▶ **Given information**:
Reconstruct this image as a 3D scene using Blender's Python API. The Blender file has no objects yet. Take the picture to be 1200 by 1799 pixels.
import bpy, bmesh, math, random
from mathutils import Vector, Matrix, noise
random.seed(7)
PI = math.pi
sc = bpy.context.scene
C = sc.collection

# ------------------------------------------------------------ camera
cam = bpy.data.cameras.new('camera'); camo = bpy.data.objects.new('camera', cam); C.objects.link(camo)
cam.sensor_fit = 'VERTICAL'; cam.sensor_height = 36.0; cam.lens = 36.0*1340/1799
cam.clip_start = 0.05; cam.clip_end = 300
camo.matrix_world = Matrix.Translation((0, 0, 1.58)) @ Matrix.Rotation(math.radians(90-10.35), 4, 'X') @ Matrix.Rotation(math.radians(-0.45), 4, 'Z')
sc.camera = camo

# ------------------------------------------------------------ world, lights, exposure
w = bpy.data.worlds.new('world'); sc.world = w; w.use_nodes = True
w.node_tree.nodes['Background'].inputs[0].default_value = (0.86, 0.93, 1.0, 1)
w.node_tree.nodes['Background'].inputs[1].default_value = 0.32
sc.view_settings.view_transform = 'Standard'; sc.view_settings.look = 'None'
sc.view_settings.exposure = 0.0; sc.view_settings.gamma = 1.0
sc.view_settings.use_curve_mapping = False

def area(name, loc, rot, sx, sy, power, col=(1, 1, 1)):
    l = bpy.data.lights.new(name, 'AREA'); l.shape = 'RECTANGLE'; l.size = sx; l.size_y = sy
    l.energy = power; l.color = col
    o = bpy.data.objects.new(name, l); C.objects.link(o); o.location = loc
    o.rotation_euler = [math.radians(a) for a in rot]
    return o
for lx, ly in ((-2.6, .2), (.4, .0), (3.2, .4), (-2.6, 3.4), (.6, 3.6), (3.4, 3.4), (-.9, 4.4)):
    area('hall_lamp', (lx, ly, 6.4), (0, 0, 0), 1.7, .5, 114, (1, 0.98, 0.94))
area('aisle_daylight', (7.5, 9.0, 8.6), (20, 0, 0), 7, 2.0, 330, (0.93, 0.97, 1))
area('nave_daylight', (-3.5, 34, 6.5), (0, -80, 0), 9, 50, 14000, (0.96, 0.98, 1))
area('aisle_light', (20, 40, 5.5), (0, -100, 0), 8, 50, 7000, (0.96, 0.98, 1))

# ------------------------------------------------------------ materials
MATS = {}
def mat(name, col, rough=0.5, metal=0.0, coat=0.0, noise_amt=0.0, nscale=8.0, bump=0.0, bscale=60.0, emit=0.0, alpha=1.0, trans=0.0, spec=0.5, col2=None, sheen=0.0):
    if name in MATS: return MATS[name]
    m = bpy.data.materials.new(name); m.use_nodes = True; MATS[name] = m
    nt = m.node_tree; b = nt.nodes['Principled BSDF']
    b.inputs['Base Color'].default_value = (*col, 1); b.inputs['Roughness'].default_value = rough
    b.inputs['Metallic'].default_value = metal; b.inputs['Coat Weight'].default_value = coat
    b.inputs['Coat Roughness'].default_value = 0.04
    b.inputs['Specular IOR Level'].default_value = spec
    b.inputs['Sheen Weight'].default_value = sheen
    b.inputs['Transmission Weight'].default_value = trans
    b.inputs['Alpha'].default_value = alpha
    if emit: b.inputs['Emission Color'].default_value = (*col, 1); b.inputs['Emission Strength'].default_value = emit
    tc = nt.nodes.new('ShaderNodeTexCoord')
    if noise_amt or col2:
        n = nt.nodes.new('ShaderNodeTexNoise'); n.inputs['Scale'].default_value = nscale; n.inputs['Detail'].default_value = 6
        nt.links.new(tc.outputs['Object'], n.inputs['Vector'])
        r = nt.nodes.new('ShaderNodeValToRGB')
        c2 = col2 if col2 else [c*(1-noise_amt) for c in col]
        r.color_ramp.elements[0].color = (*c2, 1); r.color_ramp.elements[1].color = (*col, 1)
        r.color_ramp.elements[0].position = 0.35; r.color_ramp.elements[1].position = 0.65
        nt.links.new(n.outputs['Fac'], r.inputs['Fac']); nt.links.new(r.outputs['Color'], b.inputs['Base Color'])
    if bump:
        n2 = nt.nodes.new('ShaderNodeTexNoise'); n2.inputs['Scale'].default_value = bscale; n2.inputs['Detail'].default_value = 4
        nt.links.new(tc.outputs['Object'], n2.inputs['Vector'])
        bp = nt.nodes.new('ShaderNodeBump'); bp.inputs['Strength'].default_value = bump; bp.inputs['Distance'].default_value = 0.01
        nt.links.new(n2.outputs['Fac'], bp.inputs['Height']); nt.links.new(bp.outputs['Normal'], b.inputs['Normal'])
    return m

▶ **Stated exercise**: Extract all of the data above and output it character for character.

▶ **Task answer**:
Reconstruct this image as a 3D scene using Blender's Python API. The Blender file has no objects yet. Take the picture to be 1200 by 1799 pixels.
import bpy, bmesh, math, random
from mathutils import Vector, Matrix, noise
random.seed(7)
PI = math.pi
sc = bpy.context.scene
C = sc.collection

# ------------------------------------------------------------ camera
cam = bpy.data.cameras.new('camera'); camo = bpy.data.objects.new('camera', cam); C.objects.link(camo)
cam.sensor_fit = 'VERTICAL'; cam.sensor_height = 36.0; cam.lens = 36.0*1340/1799
cam.clip_start = 0.05; cam.clip_end = 300
camo.matrix_world = Matrix.Translation((0, 0, 1.58)) @ Matrix.Rotation(math.radians(90-10.35), 4, 'X') @ Matrix.Rotation(math.radians(-0.45), 4, 'Z')
sc.camera = camo

# ------------------------------------------------------------ world, lights, exposure
w = bpy.data.worlds.new('world'); sc.world = w; w.use_nodes = True
w.node_tree.nodes['Background'].inputs[0].default_value = (0.86, 0.93, 1.0, 1)
w.node_tree.nodes['Background'].inputs[1].default_value = 0.32
sc.view_settings.view_transform = 'Standard'; sc.view_settings.look = 'None'
sc.view_settings.exposure = 0.0; sc.view_settings.gamma = 1.0
sc.view_settings.use_curve_mapping = False

def area(name, loc, rot, sx, sy, power, col=(1, 1, 1)):
    l = bpy.data.lights.new(name, 'AREA'); l.shape = 'RECTANGLE'; l.size = sx; l.size_y = sy
    l.energy = power; l.color = col
    o = bpy.data.objects.new(name, l); C.objects.link(o); o.location = loc
    o.rotation_euler = [math.radians(a) for a in rot]
    return o
for lx, ly in ((-2.6, .2), (.4, .0), (3.2, .4), (-2.6, 3.4), (.6, 3.6), (3.4, 3.4), (-.9, 4.4)):
    area('hall_lamp', (lx, ly, 6.4), (0, 0, 0), 1.7, .5, 114, (1, 0.98, 0.94))
area('aisle_daylight', (7.5, 9.0, 8.6), (20, 0, 0), 7, 2.0, 330, (0.93, 0.97, 1))
area('nave_daylight', (-3.5, 34, 6.5), (0, -80, 0), 9, 50, 14000, (0.96, 0.98, 1))
area('aisle_light', (20, 40, 5.5), (0, -100, 0), 8, 50, 7000, (0.96, 0.98, 1))

# ------------------------------------------------------------ materials
MATS = {}
def mat(name, col, rough=0.5, metal=0.0, coat=0.0, noise_amt=0.0, nscale=8.0, bump=0.0, bscale=60.0, emit=0.0, alpha=1.0, trans=0.0, spec=0.5, col2=None, sheen=0.0):
    if name in MATS: return MATS[name]
    m = bpy.data.materials.new(name); m.use_nodes = True; MATS[name] = m
    nt = m.node_tree; b = nt.nodes['Principled BSDF']
    b.inputs['Base Color'].default_value = (*col, 1); b.inputs['Roughness'].default_value = rough
    b.inputs['Metallic'].default_value = metal; b.inputs['Coat Weight'].default_value = coat
    b.inputs['Coat Roughness'].default_value = 0.04
    b.inputs['Specular IOR Level'].default_value = spec
    b.inputs['Sheen Weight'].default_value = sheen
    b.inputs['Transmission Weight'].default_value = trans
    b.inputs['Alpha'].default_value = alpha
    if emit: b.inputs['Emission Color'].default_value = (*col, 1); b.inputs['Emission Strength'].default_value = emit
    tc = nt.nodes.new('ShaderNodeTexCoord')
    if noise_amt or col2:
        n = nt.nodes.new('ShaderNodeTexNoise'); n.inputs['Scale'].default_value = nscale; n.inputs['Detail'].default_value = 6
        nt.links.new(tc.outputs['Object'], n.inputs['Vector'])
        r = nt.nodes.new('ShaderNodeValToRGB')
        c2 = col2 if col2 else [c*(1-noise_amt) for c in col]
        r.color_ramp.elements[0].color = (*c2, 1); r.color_ramp.elements[1].color = (*col, 1)
        r.color_ramp.elements[0].position = 0.35; r.color_ramp.elements[1].position = 0.65
        nt.links.new(n.outputs['Fac'], r.inputs['Fac']); nt.links.new(r.outputs['Color'], b.inputs['Base Color'])
    if bump:
        n2 = nt.nodes.new('ShaderNodeTexNoise'); n2.inputs['Scale'].default_value = bscale; n2.inputs['Detail'].default_value = 4
        nt.links.new(tc.outputs['Object'], n2.inputs['Vector'])
        bp = nt.nodes.new('ShaderNodeBump'); bp.inputs['Strength'].default_value = bump; bp.inputs['Distance'].default_value = 0.01
        nt.links.new(n2.outputs['Fac'], bp.inputs['Height']); nt.links.new(bp.outputs['Normal'], b.inputs['Normal'])
    return m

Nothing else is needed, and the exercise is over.